The yacht Nakhoda was built for automobile executive Frederick J. Fisher by Pusey and Jones Corporation, Wilmington, Delaware delivered in 1930.
[2][11] Though assigned to New London, Connecticut, as an antiaircraft gunnery school ship specializing in machine-gun training for officer trainees, Zircon also conducted inshore patrols and visited ports from New York City to Casco Bay, Maine.
Those duties continued until the autumn of 1941, at which time it began making mail and dispatch runs between Portland, Maine, and Argentia, Newfoundland.
Following extensive repairs in June 1942, the converted yacht reported for duty with the Commander, Caribbean Sea Frontier, under whose auspices it escorted convoys between Guantánamo Bay, Cuba, and New York City.
[2] Between March and November 1944, Zircon operated out of Boston, Massachusetts, and plied the waters of the North Atlantic with the weather patrol.

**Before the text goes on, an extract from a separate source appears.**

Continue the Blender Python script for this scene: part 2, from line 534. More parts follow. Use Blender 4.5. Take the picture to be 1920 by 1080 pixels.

However, it continued to participate to some extent in the protection of New York City-Guantanamo Bay convoys and of other mercantile traffic along the North American coast.
[2] On 8 April 1942, Zircon picked up sixteen survivors (twelve crew members, one apprentice seaman, and three passengers) of the merchant ship, Otho, which had been torpedoed by the German U-Boat U-754 five days earlier approximately two hundred miles east of Cape Henry, Virginia (36°25′N 72°22′W / 36.417°N 72.367°W / 36.417; -72.367), and transported them to Cape May.
That duty lasted until 7 December 1944, when it was designated relief flagship for the Commander in Chief, U.S. Atlantic Fleet, based at Philadelphia, Pennsylvania.
[2] In September 1946, Zircon received orders to report to the Commandant, 6th Naval District at Charleston, South Carolina, to prepare for decommissioning and disposal.